## Start Material

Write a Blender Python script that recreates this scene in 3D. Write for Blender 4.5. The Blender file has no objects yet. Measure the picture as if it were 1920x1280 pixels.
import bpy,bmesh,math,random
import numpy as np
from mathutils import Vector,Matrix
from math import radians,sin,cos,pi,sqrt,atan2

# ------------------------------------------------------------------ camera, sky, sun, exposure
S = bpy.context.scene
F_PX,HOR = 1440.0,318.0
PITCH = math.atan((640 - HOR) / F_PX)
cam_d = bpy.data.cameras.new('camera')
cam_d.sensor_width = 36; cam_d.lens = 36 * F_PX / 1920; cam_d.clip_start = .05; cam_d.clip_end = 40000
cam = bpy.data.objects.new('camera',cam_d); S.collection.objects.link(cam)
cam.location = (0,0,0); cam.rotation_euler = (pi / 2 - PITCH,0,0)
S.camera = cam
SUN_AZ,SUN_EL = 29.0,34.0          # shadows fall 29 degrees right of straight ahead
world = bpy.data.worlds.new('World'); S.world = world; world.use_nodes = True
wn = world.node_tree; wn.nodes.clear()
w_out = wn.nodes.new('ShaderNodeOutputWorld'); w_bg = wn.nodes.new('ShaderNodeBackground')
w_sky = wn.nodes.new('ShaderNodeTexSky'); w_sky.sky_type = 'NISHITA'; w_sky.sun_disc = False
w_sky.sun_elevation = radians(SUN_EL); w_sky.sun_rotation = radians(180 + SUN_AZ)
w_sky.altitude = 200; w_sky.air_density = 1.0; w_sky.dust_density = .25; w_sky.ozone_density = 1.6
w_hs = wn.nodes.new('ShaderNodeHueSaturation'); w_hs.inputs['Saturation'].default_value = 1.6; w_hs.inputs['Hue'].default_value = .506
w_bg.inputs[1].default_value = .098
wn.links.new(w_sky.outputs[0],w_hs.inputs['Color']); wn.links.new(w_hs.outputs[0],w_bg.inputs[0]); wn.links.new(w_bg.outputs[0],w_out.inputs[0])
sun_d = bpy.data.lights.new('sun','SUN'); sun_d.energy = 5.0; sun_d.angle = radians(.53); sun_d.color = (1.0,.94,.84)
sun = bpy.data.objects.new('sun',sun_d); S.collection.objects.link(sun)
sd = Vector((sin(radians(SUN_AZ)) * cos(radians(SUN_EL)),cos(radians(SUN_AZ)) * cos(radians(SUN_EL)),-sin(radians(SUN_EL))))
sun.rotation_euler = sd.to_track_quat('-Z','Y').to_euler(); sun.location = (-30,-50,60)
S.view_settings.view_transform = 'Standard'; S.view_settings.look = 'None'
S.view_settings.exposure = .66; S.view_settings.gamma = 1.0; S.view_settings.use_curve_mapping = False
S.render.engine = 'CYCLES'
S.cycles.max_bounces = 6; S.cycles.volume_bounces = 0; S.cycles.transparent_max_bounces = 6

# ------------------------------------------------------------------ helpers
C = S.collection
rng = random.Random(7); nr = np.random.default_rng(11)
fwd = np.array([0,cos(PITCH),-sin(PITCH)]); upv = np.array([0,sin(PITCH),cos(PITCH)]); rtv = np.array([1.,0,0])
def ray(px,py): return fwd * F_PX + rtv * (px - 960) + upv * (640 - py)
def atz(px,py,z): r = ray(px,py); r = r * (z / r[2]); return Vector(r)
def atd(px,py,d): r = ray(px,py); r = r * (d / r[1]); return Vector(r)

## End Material

▸ Written task
In the listing above, reproduce the first line and each one after it through the line that contains "from math import".

▸ Written answer
Write a Blender Python script that recreates this scene in 3D. Write for Blender 4.5. The Blender file has no objects yet. Measure the picture as if it were 1920x1280 pixels.
import bpy,bmesh,math,random
import numpy as np
from mathutils import Vector,Matrix
from math import radians,sin,cos,pi,sqrt,atan2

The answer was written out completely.